**Short task:** Spot each line that carries the word "wide"; copy those lines.
........
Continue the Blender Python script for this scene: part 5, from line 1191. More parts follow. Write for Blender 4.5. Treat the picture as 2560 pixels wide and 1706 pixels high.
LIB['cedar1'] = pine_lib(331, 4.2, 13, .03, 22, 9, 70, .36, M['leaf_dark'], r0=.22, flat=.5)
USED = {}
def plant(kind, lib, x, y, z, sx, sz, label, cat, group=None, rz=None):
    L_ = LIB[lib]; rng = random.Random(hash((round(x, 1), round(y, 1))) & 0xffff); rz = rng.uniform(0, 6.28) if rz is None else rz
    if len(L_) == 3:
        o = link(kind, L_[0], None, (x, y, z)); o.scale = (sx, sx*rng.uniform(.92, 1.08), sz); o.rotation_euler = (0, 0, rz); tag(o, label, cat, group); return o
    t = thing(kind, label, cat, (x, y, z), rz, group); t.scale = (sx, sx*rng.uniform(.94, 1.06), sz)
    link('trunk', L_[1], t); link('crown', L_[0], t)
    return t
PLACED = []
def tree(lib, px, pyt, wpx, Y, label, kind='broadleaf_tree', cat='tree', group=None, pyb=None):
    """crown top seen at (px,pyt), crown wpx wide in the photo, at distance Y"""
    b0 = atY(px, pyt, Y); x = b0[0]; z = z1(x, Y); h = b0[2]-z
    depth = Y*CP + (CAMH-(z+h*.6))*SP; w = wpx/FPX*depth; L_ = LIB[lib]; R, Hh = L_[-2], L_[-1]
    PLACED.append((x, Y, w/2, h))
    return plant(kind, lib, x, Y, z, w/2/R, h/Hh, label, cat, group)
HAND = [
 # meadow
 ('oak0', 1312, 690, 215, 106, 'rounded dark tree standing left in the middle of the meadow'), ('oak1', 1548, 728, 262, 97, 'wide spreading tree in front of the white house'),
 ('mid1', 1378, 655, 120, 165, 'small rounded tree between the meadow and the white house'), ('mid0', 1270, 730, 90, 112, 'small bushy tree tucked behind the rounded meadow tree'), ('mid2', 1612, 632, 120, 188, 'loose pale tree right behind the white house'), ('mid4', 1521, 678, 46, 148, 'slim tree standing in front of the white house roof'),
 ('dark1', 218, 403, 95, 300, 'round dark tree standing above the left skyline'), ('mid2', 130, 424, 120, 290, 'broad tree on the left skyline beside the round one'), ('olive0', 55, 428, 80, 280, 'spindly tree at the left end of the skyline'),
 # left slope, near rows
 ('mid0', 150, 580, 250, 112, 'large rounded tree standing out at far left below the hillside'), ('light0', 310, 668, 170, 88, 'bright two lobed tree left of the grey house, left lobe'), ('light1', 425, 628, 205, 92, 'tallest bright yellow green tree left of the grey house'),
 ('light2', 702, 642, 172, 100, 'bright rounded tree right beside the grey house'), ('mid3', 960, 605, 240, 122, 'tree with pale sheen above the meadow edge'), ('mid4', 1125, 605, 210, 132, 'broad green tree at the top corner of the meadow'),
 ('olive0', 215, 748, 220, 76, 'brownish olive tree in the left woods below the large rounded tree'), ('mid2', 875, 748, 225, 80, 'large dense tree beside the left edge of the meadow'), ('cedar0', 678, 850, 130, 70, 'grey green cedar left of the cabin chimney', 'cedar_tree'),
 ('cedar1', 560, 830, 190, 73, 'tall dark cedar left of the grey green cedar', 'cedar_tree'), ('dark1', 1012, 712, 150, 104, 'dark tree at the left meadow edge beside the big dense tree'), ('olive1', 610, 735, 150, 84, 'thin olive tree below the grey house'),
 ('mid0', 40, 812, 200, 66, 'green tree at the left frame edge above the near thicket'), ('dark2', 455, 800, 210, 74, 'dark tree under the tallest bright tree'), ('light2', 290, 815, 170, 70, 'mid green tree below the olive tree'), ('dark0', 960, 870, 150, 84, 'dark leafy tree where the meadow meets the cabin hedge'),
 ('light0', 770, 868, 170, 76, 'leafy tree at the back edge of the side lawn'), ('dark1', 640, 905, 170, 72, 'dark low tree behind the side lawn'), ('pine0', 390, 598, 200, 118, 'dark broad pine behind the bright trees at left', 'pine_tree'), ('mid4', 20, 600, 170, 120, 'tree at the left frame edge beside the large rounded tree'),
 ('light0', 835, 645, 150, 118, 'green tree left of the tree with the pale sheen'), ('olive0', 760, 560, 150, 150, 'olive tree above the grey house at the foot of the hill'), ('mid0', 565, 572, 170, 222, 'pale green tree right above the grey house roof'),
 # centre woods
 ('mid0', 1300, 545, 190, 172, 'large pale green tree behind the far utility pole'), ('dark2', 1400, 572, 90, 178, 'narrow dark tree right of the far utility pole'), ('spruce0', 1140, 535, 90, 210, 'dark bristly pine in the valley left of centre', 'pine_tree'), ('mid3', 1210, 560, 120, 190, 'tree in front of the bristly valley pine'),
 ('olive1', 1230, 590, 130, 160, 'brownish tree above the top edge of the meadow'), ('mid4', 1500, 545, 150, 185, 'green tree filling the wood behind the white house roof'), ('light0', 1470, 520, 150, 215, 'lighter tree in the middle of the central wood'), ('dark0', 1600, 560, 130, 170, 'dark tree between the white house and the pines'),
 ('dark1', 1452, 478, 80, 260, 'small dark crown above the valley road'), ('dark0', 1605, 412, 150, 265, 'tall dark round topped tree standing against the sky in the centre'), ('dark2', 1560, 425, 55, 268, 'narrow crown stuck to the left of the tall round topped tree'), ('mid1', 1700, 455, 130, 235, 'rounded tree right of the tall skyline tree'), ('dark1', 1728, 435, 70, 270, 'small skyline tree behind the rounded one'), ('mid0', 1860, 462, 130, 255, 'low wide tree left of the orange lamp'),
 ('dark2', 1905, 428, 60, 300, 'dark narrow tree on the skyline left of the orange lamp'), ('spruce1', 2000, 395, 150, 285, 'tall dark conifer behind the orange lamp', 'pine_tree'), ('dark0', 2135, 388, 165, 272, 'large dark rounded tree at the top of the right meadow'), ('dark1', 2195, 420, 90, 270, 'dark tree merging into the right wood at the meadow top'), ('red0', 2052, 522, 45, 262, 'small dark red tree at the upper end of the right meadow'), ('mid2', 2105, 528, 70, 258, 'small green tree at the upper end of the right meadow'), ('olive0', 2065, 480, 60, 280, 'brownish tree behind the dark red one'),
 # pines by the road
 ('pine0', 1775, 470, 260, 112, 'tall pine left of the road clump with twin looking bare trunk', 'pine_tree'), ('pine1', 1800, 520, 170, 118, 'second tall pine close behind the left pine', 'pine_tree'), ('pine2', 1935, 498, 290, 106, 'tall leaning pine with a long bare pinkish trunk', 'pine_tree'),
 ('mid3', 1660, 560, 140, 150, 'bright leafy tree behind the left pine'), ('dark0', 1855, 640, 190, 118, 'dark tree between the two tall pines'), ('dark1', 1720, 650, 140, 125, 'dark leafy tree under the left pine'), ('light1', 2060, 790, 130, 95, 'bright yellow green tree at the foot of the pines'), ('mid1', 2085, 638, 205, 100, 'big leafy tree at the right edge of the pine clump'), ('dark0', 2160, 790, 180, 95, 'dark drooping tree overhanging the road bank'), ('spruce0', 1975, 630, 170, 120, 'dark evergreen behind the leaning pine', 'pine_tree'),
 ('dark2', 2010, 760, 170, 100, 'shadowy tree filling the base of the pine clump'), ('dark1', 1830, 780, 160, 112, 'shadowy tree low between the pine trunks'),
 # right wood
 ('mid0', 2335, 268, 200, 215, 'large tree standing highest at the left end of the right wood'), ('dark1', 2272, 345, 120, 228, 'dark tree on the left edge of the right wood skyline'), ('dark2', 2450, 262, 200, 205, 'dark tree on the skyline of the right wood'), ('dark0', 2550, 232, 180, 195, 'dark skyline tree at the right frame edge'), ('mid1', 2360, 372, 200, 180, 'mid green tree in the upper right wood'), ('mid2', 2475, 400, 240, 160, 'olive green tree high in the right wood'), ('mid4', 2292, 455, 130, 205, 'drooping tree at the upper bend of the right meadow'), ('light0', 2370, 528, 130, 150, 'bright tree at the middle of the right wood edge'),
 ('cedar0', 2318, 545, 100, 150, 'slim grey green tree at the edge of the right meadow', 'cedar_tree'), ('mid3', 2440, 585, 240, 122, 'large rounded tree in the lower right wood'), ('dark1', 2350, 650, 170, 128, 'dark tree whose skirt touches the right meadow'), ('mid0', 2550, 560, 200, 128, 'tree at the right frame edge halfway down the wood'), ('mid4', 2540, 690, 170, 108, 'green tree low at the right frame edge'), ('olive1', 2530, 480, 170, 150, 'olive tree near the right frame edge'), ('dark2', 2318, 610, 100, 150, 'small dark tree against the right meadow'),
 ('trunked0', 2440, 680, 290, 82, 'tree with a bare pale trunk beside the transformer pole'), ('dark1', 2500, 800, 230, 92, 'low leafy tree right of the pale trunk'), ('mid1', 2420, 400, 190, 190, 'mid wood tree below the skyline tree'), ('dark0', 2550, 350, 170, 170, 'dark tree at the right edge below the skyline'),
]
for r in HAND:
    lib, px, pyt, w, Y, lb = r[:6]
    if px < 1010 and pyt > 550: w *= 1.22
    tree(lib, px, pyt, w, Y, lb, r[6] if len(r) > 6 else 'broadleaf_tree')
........
**Solved exercise:**
Continue the Blender Python script for this scene: part 5, from line 1191. More parts follow. Write for Blender 4.5. Treat the picture as 2560 pixels wide and 1706 pixels high.
    """crown top seen at (px,pyt), crown wpx wide in the photo, at distance Y"""
 ('oak0', 1312, 690, 215, 106, 'rounded dark tree standing left in the middle of the meadow'), ('oak1', 1548, 728, 262, 97, 'wide spreading tree in front of the white house'),
 ('dark1', 1452, 478, 80, 260, 'small dark crown above the valley road'), ('dark0', 1605, 412, 150, 265, 'tall dark round topped tree standing against the sky in the centre'), ('dark2', 1560, 425, 55, 268, 'narrow crown stuck to the left of the tall round topped tree'), ('mid1', 1700, 455, 130, 235, 'rounded tree right of the tall skyline tree'), ('dark1', 1728, 435, 70, 270, 'small skyline tree behind the rounded one'), ('mid0', 1860, 462, 130, 255, 'low wide tree left of the orange lamp'),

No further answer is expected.